Le procès en appel de l’affaire Radio Tefana a été reporté une cinquième fois ce matin. En cause : l’enquête toujours en cours sur les frais de défense d’Oscar Temaru, condamné en première instance à 5 millions de francs d’amende et 6 mois de prison avec sursis. Une procédure différente mais dont les interférences avec ce dossier empêche les juges d’assurer au chef de file du Tavini un procès « serein ».
Et de cinq. Programmé pour la première fois fin 2020, le procès en appel de l’affaire Radio Tefana ne devrait pas se tenir avant le 27 février 2023. En première instance, plusieurs cadres de l’association Te Reo Tefana et de la mairie de Faa’a avaient été condamnés pour le financement public de la radio, considérée par la justice comme un outil de promotion de l’idéologie du Tavini. En tant que tavana, Oscar Temaru avait écopé de 5 millions de francs d’amende et de six mois de prison avec sursis, tandis que la radio elle-même avait été condamnée à payer pas moins de 100 millions de francs d’amende. C’était en septembre 2019. Depuis l’affaire est devenu plus complexe, avec une saisie sur les comptes du maire de Faa’a qui depuis a été annulée, une passe d’armes judiciarisée entre le chef de file indépendantiste et le procureur Hervé Leroy, et surtout une enquête préliminaire sur le financement de la défense d’Oscar Temaru. La justice s’interroge en effet sur la légalité de la « protection fonctionnelle » de 11,6 millions de francs accordée par la mairie de Faa’a à son premier édile.
« Secret de la défense » et « pressions sur les avocats »
En mars les juges d’appel avaient estimé que cette « procédure parasite » empêchait la justice d’offrir au leader bleu ciel un procès équitable. L’enquête n’est pas officiellement close, et les magistrats n’ont pas changé d’avis : le procès n’aura pas lieu avant six mois. « Ce renvoi, nous l’avons demandé, mais la cour l’ordonne presque d’elle-même, note Me Thibault Millet. On a aujourd’hui un parquet qui enquête en plein procès sur les conventions d’honoraire des avocats, qui a appréhendé des documents confidentiels protégés par le secret de la défense, qui contiennent la stratégie de défense d’Oscar Temaru. On ne peut pas juger le procès en appel avec ces interférences, avec cette pression exercée sur les avocats de la défense que nous sommes. C’est ce qu’a dit la cour en mars, et la situation n’a pas changé : des gardes à vue ont eu lieu fin mai, l’enquête n’est pas clôturée. Les mêmes causes entrainant les mêmes effets, elle ordonne le renvoi et cette fois-ci on espère tous que ce sera le dernier ».

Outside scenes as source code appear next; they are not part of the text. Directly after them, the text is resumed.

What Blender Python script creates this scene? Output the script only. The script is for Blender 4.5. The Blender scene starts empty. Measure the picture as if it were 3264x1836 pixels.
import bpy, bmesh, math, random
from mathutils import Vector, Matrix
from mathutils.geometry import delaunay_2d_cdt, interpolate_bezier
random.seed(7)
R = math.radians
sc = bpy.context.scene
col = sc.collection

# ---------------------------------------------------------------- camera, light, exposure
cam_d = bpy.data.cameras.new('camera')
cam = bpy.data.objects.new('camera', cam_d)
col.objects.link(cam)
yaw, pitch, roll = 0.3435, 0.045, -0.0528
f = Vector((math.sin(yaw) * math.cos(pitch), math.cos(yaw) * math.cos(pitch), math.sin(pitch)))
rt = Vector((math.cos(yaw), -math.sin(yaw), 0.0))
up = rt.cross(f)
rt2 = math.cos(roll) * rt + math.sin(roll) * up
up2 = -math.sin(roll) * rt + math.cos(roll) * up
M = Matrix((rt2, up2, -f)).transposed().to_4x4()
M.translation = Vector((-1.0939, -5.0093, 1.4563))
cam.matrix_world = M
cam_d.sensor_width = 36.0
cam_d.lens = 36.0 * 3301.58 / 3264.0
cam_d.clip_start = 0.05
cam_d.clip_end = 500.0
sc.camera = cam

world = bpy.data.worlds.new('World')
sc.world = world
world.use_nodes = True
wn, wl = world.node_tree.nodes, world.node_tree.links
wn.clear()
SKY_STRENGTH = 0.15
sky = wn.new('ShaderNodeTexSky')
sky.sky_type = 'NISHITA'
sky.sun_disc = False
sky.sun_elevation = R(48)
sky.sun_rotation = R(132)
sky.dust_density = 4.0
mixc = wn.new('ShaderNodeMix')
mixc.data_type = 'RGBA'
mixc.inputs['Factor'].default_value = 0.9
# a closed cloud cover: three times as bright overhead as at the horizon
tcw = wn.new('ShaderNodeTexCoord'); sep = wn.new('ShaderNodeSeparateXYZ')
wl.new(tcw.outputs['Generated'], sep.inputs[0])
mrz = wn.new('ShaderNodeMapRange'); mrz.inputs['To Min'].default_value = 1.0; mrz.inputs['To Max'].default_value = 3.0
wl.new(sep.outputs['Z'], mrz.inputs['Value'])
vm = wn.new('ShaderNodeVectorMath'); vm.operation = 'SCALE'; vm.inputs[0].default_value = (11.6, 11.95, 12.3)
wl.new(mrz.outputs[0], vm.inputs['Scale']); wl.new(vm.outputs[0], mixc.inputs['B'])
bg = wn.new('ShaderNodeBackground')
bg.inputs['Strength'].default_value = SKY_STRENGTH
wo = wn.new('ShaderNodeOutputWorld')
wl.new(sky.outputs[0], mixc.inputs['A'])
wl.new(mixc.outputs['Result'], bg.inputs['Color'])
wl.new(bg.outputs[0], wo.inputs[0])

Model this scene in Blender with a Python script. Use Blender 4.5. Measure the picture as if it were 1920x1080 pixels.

Du côté du parquet de Papeete, on estime pourtant que l’audience pourrait se tenir : l’enquête sur les frais de défense d’Oscar Temaru est menée depuis le début d’année, par la Juridiction interrégionale spécialisée (Jirs) de Paris, et, assure le procureur général, ni les informations sur la procédure, ni les pièces saisies, notamment les conventions d’honoraires, ne circulent jusqu’à Tahiti. « Impossible de l’affirmer », répond Thibault Millet, pour qui le parquet de Papeete est « complètement impliqué » dans ces procédures. Pour preuve : le parquet de Papeete a formé un pourvoi en cassation contre la décision de la chambre de l’instruction d’annuler la saisie pénale sur les comptes du maire de Faa’a.
Demande d’annulation des poursuites
« Les procédures sont liées, appuie l’avocat. On ne peut pas savoir qui voit quoi, qui sait quoi, on n’a aucun contrôle, mais ce qu’on sait c’est que les deux parquets (de Paris et de Papeete, ndr) agissent de concert aujourd’hui. Ce fait-là justifie le renvoi, mais justifiera aussi la demande d’annulation de toute la poursuite lorsque l’instance reprendra. On a déjà déposé des conclusions en ce sens pour ces faits qui sont complètement inédits dans l’histoire judiciaire française ».
Les juges ont un temps évoqué le mois d’avril prochain comme date de report, mais ont finalement préféré éviter, après discussions avec les avocats d’Oscar Temaru, un télescopage avec la période des élections territoriales. L’appel de Radio Tefana devrait se tenir donc quelques semaines avant le scrutin. Ce ne sera probablement pas la fin de l’affaire : Me Stanley Cross, autre avocat du maire de Faa’a, promet déjà, en cas de nouvelle condamnation, un pourvoi en cassation et un recours devant la Cour européenne des droits de l’homme.